Finance and Competitiveness in Developing Countries

By José María Fanelli; Rohinton Medhora | Go to book overview

6

Trade, competitiveness and financein the Philippine manufacturing sector, 1980-951
Josef T. Yap
1.Introduction: The Philippine development experience
The East Asian miracle of the 1960s up to the mid-1990s and the East Asian debacle in 1997 put in perspective two crucial factors that affect sustainable economic growth and development. The first factor is outward orientation, which is a necessary ingredient for increasing the competitiveness of an economy, and the second is a sound financial structure that is required for efficient resource allocation and macroeconomic stability. The primary objective of this chapter, is to analyse how these two factors interact with each other, i.e. how the level of financial development affected the evolution of the Philippine current account. Of particular concern is the trade sector, with emphasis on the dynamics of competitiveness and the pattern of exports in the Philippine manufacturing sector. The Philippines was pointedly left out of the list of High Powered Asian Economies (HPAEs) identified by the World Bank (1993) in its study of the East Asian miracle. This is due primarily to her erratic economic performance that has been characterized by boom-bust cycles. During the period 1970-97, for which data is presented in Table 6.1, the Philippines experienced three balance-of-payments (BOP) crises. The first and most acute was in 1983-5 following the onset of the international debt crisis, the second was in 1990-2 in the aftermath of Gulf War; and the last was in the second half of 1997 as the Philippines was drawn into the financial crisis.
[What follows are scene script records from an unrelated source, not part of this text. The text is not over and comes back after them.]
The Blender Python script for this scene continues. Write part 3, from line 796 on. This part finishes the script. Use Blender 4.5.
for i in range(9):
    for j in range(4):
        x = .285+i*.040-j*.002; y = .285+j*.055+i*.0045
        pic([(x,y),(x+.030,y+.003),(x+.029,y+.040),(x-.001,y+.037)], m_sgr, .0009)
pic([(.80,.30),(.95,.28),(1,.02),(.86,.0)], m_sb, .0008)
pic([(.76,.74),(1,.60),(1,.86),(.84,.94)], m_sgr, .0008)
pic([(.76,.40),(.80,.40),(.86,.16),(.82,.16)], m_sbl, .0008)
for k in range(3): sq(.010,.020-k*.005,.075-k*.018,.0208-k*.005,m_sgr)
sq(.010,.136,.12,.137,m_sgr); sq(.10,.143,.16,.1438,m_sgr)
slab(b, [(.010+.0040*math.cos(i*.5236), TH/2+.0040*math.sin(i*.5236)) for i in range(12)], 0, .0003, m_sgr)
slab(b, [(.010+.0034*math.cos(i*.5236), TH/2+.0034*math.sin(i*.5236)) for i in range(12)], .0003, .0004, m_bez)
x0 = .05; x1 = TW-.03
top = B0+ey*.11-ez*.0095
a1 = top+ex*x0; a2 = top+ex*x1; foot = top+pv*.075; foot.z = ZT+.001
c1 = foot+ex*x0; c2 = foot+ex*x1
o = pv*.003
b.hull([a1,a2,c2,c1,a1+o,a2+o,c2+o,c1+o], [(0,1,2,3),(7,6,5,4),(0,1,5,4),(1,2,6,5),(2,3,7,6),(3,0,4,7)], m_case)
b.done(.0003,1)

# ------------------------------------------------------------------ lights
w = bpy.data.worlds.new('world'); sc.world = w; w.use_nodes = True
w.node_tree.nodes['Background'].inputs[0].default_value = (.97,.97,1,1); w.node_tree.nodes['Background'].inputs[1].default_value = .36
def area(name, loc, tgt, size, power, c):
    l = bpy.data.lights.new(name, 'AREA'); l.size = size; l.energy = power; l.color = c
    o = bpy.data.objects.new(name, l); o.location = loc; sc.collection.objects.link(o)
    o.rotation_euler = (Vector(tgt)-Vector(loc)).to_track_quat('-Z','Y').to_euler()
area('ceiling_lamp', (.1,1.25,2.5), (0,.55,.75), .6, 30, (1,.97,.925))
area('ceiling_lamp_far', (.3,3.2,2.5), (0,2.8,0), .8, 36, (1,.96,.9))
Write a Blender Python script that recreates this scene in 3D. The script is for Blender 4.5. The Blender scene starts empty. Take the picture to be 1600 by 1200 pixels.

Even when the economy's performance was being considered exceptional by the international community, the peak GDP growth rate was only 5.7 per cent, which was recorded in 1996. Not surprisingly, this growth was the second lowest in Southeast Asia in that year.
The Orthodox view
The performance of the Philippine economy during the postwar period has been directly linked to the fortunes of its industrial sector. The various studies on this sector came up with the following major conclusions (Medalla et al. 1995):
1 That the more than three decades of protection had been very costly in terms of its inherent penalty on exports, its serious adverse impact on resource allocation, and dynamic efficiency losses arising from lack of competition.